As a designer, the notion of Ambient Intelligence presents a key question: how to design for massive interdependence? We are no longer designing discrete objects, but a series of relationships that can potentially learn from each other, and that have effects well beyond an intended functionality. We have to learn to design for memory, ethics, relationship building, cognitive capacity, and for forgiveness, and disruption. At an urban scale, it means that many of the types of infrastructures and services that had been established since the XIX Century are meant to be rethought. In front of that, Cedric Price’s famous quote from 1966 seems inevitable: “Technology is the solution, but what is the question?”
During my time at MIT, the acceleration of innovation also became readily apparent. While new technologies were being developed faster, their exponential applications struggled to catch up with the opportunities at hand. I remember that five months after some of my colleagues at the MIT Senseable City Lab published a paper on taxi redundancy networks, Uber launched its new service UberPool in San Francisco. The gap between science research and market implementation is shrinking with a fertile ground of startups testing the space in between.
This led me to start FIELD, my own practice in Barcelona focused on urban technologies. We partnered up with different organizations to spin-off solutions that had to do with connected infrastructure within the public realm, civic engagement and social currencies.
Interactive garden (left) and Active walkway (right), two spaces of F.C. Barcelona Experience, a digital masterplan for Camp Nou Stadium’s design competition. Project by FIELD, with ARUP and Taller Bofill Arquitectura.

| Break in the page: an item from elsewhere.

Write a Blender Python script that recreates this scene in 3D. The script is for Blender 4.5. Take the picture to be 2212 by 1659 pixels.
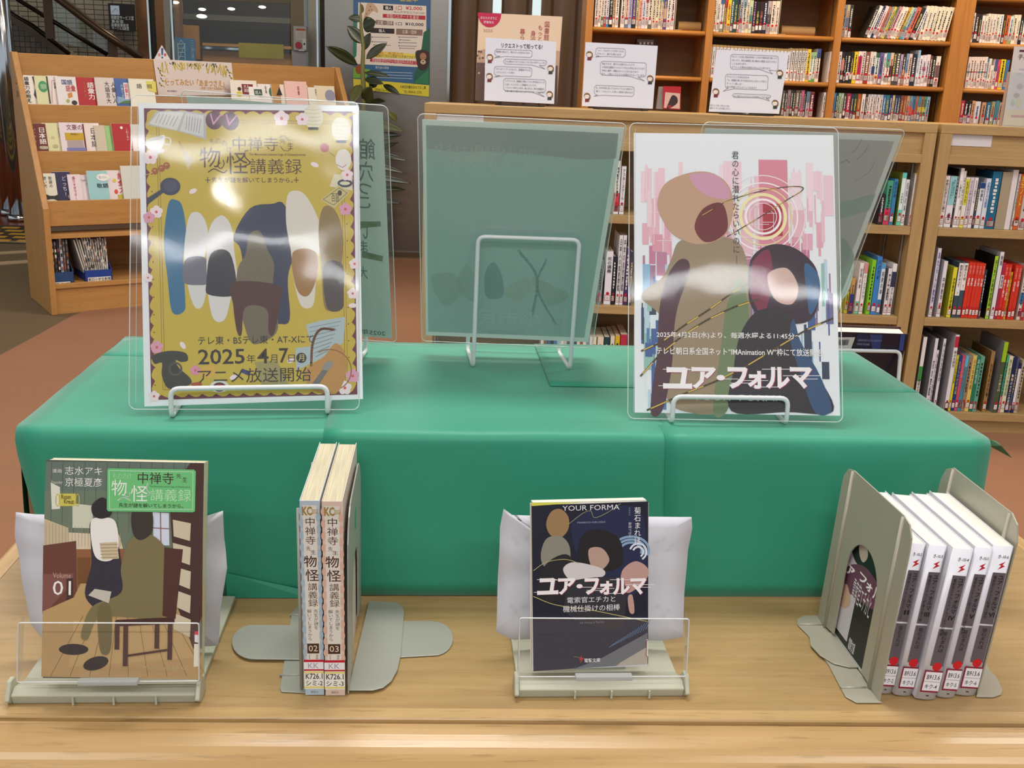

So when Urban-X Managing Director for MINI Micah Kotch offered me the opportunity to join the team, it seemed like an opportunity that all my work had been leading to. I believe that URBAN-X has the capacity to become a major agent for change: it can accelerate and test ventures in markets, it brings entrepreneurs and public forces together, and fosters a critical eye on what the future of friendlier and more inclusive cities can be. URBAN-X exists within that fertile ground that brings to life what Ambient Intelligence can be at an urban scale: an ecosystem of distributed intelligence, where different solutions coexist, where they build on one another, where they are tested in a market setting, and where they exist not for disruption for disruption’ sake, but for a positive impact on people’s lives. It is also a place where design is pushed forward through active discussions, prototyping and implementation.
In these past few weeks, I have realized that design and entrepreneurship have one core feature in common: optimism. The optimism of having the capacity to build something that others will want, and the optimism of creating change for a better society. As startups tackle the many challenges of urban life, not only will they need this optimism, they’ll need the power of design and citizen engagement in order to succeed and scale.
- Parametric design is a process that defines and encodes algorithmic-based relationships between design intent and design response.
- Ambient Intelligence was first defined by Simon Birrell and his team at Palo Alto Ventures in 1998 and refers to a vision of the future where electronic environments are sensitive and responsive to the presence of people.